Deniz ve Hava Kuvvetlerimiz

Devletimizin her kurumunun turizm sektörüne bir şekilde faydasının olacağı düşüncesi ile bu haftaki yazımı Deniz ve Hava Kuvvetleri Komutanlıklarımızın yapabileceklerine ayırmak istedim.
Üç tarafı denizlerle çevrili olan ülkemizde özellikle Ege ve Akdeniz sahillerine yığılmış olan turizm bölgelerimizdeki günübirlik turizm faaliyetleri arasında, kara turizmi ağırlığını hâlâ korumakta. karayollarımızın durumu gereği, turların büyük çoğunluğunun kara araçları ile yapılması kaza riskini artırır iken, kaza sonrası yapılan spekülasyonlar ülke turizmine zarar vermektedir.
Turizmde marka olabilmek için, öncelikli olan bütün Akdeniz çanağında olan ülkelerin sahip olduğu,  “deniz, kum ve güneş”  üçlemesine dayalı sunumu bırakıp, turistlerin yalnızca Türkiye’de ve hatta bazı turizm bölgelerinde alabilecekleri hizmetleri ön plana çıkarmak, bu bölgelerin de o ürün yelpazesi ile sektörde yer edinmelerini sağlamakla mümkün olabilir.

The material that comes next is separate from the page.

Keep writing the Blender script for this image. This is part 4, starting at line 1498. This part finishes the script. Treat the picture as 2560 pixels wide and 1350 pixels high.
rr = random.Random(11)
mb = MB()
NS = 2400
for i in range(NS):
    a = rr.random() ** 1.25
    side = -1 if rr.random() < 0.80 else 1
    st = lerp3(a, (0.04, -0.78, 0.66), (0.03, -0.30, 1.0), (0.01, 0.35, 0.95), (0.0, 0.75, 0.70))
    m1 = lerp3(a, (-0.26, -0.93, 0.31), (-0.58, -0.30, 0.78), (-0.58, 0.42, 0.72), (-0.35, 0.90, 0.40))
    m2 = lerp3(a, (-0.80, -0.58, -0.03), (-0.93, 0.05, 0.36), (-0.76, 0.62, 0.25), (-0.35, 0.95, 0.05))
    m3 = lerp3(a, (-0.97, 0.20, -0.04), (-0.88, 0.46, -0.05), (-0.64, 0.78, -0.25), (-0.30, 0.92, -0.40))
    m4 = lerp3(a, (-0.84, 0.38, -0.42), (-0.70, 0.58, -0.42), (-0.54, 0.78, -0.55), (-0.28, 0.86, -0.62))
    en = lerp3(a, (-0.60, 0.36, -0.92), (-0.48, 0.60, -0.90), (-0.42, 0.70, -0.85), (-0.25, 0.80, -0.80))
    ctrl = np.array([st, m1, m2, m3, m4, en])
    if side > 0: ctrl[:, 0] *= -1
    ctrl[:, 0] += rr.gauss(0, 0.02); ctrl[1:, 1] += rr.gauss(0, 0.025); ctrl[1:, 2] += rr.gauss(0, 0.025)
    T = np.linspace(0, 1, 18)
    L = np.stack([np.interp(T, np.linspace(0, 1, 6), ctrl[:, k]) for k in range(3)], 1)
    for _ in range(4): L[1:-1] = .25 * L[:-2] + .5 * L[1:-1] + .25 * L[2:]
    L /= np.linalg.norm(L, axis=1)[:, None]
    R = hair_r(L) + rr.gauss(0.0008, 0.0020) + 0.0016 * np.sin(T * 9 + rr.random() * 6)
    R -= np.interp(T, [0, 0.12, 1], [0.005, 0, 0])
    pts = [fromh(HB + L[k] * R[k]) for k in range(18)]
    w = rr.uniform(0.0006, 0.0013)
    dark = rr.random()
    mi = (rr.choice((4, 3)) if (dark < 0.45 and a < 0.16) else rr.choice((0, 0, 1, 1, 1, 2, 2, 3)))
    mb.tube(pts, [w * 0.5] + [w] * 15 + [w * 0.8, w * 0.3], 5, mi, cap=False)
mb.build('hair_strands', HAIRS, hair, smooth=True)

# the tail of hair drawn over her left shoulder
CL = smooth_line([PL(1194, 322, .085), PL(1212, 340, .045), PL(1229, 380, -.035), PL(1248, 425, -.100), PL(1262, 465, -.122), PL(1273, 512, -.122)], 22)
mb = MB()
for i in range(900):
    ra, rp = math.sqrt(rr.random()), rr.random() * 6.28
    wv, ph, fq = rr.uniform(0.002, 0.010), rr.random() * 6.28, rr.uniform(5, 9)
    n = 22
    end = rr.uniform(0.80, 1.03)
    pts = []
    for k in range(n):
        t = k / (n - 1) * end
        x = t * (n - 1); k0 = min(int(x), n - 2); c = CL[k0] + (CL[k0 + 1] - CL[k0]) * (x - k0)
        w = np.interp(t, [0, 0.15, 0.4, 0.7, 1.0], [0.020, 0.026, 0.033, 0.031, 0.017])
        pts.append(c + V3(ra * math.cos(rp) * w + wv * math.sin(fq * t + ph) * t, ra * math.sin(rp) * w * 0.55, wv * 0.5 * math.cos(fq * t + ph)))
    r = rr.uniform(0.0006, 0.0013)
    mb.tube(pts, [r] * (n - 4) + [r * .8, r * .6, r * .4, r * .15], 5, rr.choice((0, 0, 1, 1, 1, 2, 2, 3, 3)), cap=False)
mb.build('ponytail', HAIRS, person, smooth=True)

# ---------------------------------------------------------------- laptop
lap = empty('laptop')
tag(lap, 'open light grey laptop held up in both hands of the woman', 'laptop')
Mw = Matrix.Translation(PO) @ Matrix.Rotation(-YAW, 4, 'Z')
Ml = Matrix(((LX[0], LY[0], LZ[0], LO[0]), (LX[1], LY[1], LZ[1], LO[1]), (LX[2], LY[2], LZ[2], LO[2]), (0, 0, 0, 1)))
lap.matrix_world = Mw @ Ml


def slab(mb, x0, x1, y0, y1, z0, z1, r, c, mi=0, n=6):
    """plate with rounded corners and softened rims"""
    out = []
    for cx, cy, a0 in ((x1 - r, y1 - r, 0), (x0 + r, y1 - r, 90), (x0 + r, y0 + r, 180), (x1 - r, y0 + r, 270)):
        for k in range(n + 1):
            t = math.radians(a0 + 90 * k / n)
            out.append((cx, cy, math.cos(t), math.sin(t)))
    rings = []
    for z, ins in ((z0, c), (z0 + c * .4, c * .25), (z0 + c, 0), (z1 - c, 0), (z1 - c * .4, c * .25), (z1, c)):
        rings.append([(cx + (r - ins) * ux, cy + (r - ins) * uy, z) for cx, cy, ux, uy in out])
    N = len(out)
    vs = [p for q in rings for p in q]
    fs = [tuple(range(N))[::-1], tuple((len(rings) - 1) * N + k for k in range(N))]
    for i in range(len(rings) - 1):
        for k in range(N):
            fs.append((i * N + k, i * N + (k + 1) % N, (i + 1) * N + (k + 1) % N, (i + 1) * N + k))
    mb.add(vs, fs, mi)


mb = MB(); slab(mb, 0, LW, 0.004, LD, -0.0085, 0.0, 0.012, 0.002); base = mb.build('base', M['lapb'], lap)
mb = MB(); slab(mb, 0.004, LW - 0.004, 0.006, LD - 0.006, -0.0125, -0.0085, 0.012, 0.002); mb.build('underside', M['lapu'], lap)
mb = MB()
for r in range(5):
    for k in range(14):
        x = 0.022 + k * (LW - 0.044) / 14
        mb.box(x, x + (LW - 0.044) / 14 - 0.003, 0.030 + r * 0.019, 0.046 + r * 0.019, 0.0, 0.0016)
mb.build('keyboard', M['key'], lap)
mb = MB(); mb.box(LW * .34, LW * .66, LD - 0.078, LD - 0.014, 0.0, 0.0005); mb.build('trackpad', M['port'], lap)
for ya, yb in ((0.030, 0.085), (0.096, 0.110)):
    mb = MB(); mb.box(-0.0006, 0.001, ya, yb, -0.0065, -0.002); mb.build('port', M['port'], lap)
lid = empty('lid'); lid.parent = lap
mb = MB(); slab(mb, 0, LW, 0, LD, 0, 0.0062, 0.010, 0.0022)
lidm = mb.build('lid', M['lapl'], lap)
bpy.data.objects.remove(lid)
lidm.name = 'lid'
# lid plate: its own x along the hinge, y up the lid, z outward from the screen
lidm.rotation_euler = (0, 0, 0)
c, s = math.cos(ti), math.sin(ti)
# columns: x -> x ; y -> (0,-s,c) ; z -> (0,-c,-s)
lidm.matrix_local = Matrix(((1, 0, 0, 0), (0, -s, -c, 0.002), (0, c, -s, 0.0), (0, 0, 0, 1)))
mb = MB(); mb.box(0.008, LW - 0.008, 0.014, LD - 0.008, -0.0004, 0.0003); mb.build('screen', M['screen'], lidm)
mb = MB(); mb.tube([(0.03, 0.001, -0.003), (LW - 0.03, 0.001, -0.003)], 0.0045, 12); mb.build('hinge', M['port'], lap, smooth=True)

Muğla’nın Ortaca İlçesine bağlı Dalyan Beldesi, adı üstünde balıkların üredikleri ve yumurtalarını bıraktıkları yer anlamına gelmesine rağmen, hiçbir zaman dalyanlarda yetişen balıkların envai çeşidinin rahatlıkla yenebileceği bir turizm merkezi olamadı. Balık yerine ‘çamur banyoları’ ve ‘İztuzu Plajı’ ile tanınmayı yeğledi. Oysa ki bugün eğer bu beldede Türkiye’nin hiçbir yerinde yapılmayan türde bir balık mönüsü ziyaretçilere sunulabilmiş olsa idi, sadece ‘Dalyan Balığı’ yemek için bile binlerce insan buraya çekilebilirdi.
Kara turizmini denize çekme noktasında Deniz ve Hava Kuvvetleri Komutanlıklarımıza büyük görevler düşmekte. Alternatif turizm faaliyetleri arasında gösterilen ve her geçen yıl katılımcı sayısı artan  “tüplü dalış”  turlarının daha geniş yaş gruplarına hitap edebilmesi için, Deniz ve Hava Kuvvetlerinin envanterlerinde hurdaya ayrılmış olan 10 adet uçak, 10 adet de gemi özellikle genç kuşak turistlerin tercih ettiği; Marmaris, Bodrum ve Fethiye körfezlerinin tüplü dalış derinliklerine uygun noktalarda denize batırılabilirler.
Eldeki hurdaya ayrılmış uçak ve gemilerin hurda maliyetleri de yine o bölge turizmcilerinden taksitle tahsil edilebilir. Şöyle ki, düzgün bir tanıtım politikası ile uçak ve gemi batıklarının olduğu bölgelerimize gelecek olan müşteri profili anında değişecek bu değişim konaklama rezervasyonlarını olumlu yönde etkileyecektir. Dolayısı ile bu hurda uçak ve gemilerin hurda değerleri tüm turizm işletmesi sahiplerinden payları oranında toplanabilecektir.
Hava Kuvvetleri Komutanlığımız turizm bölgelerinde büyük eksikliği duyulan “hava faaliyetleri turizmine” elinde bulunan ve yolcu taşımaya müsait kargo uçakları ile hizmet verebilir. İnsanlar 15-20 kişi kapasiteli deniz uçakları ile tatile geldikleri yöreleri havadan görmenin zevkini unutamayacaklardır.
Tuzla tersanesinde mükemmel projelere imza atan ve yerli amfibi çıkarma gemileri bile üreten mühendislerimiz, tabanı şeffaf olan ve sivil taşımacılıkta kullanılabilecek 50-60 kişi kapasiteli yolcu gemileri üreterek, tüple dalış yapamayan insanların tabanı şeffaf olan gemilerle deniz tabanını izlemelerine fırsat vermiş olacaklardır.
Görüldüğü gibi, turizm faaliyetlerini geliştirmekte her kurum ve kuruluş kendi üzerine düşeni yaptığında bir anda birçok alternatif üretilebiliyor. Umarım bu yazım sonrasında turizm yöreleri hemen gerekli başvuruları yapıp 2011 sezonunda turistlere sunulmak üzere yeni tur programları sunabilirler.